* [Written problem] Give again the entries below exactly, beginning at the first line and ending at the line with "from mathutils.bvhtree import BVHTree".

* [Material provided]
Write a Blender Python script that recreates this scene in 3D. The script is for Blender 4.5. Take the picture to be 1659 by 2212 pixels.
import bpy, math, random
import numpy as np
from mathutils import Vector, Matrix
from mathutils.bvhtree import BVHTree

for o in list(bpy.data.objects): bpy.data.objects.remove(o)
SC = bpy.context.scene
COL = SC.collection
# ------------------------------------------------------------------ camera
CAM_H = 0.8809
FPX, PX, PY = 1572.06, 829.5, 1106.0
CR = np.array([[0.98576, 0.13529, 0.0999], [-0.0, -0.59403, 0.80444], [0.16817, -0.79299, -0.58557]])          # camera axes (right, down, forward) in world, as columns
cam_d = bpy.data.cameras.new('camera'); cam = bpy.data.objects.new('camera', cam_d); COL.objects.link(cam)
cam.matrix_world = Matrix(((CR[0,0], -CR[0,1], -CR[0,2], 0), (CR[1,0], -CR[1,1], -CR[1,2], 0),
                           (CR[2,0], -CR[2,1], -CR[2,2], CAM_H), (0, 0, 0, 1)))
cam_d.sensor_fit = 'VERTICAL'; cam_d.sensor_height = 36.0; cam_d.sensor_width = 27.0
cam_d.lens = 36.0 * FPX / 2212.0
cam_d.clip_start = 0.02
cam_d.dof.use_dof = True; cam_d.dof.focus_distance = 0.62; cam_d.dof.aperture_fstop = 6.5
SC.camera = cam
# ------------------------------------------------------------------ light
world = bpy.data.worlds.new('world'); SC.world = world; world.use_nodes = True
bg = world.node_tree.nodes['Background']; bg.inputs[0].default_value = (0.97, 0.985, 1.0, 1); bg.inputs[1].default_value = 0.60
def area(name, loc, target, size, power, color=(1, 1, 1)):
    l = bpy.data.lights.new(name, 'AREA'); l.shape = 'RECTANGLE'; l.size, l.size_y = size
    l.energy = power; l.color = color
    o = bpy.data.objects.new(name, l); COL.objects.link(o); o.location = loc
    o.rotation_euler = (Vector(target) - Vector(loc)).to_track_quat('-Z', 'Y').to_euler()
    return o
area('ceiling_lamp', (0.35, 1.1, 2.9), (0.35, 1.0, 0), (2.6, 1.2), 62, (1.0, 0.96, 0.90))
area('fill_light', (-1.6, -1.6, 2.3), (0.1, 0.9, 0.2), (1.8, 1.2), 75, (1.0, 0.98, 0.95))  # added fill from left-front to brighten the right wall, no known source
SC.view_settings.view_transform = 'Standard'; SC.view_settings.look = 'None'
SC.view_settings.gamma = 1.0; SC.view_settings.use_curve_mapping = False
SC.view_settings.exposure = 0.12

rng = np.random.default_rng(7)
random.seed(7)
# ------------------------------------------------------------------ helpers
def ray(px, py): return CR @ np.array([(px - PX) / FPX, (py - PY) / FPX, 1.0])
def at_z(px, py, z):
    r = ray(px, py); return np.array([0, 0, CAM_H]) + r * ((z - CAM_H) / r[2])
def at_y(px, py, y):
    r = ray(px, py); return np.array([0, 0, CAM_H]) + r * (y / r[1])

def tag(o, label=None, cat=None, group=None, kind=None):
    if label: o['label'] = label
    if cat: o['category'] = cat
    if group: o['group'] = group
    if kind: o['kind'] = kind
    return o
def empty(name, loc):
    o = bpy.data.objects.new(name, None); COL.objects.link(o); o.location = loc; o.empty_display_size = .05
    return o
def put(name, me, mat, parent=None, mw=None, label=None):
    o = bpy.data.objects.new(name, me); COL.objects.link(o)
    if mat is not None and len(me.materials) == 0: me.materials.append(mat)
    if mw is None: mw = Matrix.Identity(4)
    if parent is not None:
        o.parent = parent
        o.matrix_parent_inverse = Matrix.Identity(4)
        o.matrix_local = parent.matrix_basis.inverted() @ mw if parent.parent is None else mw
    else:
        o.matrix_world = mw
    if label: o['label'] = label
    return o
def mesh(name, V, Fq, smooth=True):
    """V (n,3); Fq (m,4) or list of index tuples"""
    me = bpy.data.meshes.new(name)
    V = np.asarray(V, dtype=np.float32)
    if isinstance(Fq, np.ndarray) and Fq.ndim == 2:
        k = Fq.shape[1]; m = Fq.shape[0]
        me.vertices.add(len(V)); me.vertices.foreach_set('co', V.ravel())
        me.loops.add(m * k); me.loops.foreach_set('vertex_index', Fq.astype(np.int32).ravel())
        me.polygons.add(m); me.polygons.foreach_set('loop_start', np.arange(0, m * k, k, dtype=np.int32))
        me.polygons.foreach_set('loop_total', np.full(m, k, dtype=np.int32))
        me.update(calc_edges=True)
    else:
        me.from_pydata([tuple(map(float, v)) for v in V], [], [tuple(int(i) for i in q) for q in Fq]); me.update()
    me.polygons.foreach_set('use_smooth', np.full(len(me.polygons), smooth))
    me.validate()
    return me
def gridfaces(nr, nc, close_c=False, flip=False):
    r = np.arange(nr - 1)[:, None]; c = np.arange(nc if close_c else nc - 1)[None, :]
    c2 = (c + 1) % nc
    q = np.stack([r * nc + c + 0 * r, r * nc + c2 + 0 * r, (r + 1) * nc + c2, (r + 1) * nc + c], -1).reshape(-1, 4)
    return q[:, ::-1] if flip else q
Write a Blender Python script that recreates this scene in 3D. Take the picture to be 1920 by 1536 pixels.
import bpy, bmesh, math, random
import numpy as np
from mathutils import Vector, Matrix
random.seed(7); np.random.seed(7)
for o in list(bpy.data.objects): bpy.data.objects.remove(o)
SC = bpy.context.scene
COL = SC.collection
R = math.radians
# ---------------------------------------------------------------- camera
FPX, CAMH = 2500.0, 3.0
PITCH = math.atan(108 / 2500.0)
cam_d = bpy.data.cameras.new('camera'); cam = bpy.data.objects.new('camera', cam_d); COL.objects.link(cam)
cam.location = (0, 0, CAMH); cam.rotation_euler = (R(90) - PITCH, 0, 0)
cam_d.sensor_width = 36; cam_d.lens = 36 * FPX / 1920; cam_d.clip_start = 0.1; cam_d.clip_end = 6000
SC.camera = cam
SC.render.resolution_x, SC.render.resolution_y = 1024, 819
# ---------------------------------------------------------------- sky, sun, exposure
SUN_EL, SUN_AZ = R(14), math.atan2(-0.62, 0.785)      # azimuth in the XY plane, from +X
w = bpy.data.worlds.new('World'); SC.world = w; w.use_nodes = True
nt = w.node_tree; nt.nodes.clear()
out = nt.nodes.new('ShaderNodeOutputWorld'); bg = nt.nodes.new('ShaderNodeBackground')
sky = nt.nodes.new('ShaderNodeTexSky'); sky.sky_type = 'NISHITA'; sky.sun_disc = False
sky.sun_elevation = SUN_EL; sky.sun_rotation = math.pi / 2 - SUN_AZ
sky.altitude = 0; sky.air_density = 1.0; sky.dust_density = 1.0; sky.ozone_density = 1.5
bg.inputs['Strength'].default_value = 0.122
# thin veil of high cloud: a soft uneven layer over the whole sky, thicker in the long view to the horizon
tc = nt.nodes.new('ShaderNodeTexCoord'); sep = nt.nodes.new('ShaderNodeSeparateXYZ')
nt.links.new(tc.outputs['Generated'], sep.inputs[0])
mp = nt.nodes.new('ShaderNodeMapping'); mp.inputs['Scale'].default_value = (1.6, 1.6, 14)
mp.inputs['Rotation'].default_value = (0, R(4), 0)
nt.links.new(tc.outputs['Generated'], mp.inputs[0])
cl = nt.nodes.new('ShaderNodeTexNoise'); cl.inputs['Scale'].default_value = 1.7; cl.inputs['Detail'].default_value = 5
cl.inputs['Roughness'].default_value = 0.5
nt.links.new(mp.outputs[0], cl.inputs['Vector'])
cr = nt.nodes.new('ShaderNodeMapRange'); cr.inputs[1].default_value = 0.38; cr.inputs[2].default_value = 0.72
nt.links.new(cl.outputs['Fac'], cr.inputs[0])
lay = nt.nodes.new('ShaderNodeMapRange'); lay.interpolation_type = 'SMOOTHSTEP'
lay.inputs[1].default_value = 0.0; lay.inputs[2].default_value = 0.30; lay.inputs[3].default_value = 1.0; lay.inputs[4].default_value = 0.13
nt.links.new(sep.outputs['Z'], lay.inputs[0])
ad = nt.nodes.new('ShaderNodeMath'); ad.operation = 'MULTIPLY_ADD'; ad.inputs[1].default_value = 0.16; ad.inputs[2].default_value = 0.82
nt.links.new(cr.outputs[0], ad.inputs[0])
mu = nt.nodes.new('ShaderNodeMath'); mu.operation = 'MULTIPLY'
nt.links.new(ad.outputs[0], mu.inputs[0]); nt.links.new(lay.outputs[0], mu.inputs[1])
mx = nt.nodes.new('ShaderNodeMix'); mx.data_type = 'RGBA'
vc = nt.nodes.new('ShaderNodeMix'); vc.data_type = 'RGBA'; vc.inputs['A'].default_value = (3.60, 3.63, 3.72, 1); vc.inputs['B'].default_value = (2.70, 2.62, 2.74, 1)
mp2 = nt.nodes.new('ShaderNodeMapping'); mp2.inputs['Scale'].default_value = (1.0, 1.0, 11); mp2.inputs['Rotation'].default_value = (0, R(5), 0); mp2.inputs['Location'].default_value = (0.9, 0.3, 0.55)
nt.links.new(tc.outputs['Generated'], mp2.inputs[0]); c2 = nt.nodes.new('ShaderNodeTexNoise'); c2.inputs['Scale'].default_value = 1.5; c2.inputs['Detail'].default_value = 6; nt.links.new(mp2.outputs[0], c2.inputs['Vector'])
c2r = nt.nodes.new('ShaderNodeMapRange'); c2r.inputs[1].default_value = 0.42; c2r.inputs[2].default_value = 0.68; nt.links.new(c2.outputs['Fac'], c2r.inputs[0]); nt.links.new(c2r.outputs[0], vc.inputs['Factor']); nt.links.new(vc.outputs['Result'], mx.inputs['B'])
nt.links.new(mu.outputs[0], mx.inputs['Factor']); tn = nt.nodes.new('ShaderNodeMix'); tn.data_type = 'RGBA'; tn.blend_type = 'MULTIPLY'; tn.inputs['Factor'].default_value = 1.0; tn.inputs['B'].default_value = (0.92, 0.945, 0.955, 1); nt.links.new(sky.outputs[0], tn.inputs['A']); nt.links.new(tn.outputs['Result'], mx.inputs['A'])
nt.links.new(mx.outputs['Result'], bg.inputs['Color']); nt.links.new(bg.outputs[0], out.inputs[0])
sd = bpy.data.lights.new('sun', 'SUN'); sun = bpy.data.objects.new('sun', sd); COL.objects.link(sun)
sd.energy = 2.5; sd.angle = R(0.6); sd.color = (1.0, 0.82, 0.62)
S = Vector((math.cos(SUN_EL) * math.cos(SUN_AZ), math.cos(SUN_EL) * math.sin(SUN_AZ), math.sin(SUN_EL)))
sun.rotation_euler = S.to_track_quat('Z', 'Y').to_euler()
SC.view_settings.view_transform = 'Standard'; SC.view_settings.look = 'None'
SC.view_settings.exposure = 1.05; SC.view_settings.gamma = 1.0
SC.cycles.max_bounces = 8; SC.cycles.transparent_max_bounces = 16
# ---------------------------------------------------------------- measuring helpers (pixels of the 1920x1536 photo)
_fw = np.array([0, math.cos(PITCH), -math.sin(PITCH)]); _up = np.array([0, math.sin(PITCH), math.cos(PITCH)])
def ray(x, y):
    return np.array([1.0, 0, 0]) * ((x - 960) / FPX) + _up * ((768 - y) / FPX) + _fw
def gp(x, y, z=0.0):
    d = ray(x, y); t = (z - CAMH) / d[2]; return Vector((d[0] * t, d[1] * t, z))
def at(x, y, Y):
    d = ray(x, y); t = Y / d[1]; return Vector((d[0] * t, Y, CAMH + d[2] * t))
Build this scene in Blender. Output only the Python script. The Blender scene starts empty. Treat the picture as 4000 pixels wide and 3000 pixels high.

* [The output]
Write a Blender Python script that recreates this scene in 3D. The script is for Blender 4.5. Take the picture to be 1659 by 2212 pixels.
import bpy, math, random
import numpy as np
from mathutils import Vector, Matrix
from mathutils.bvhtree import BVHTree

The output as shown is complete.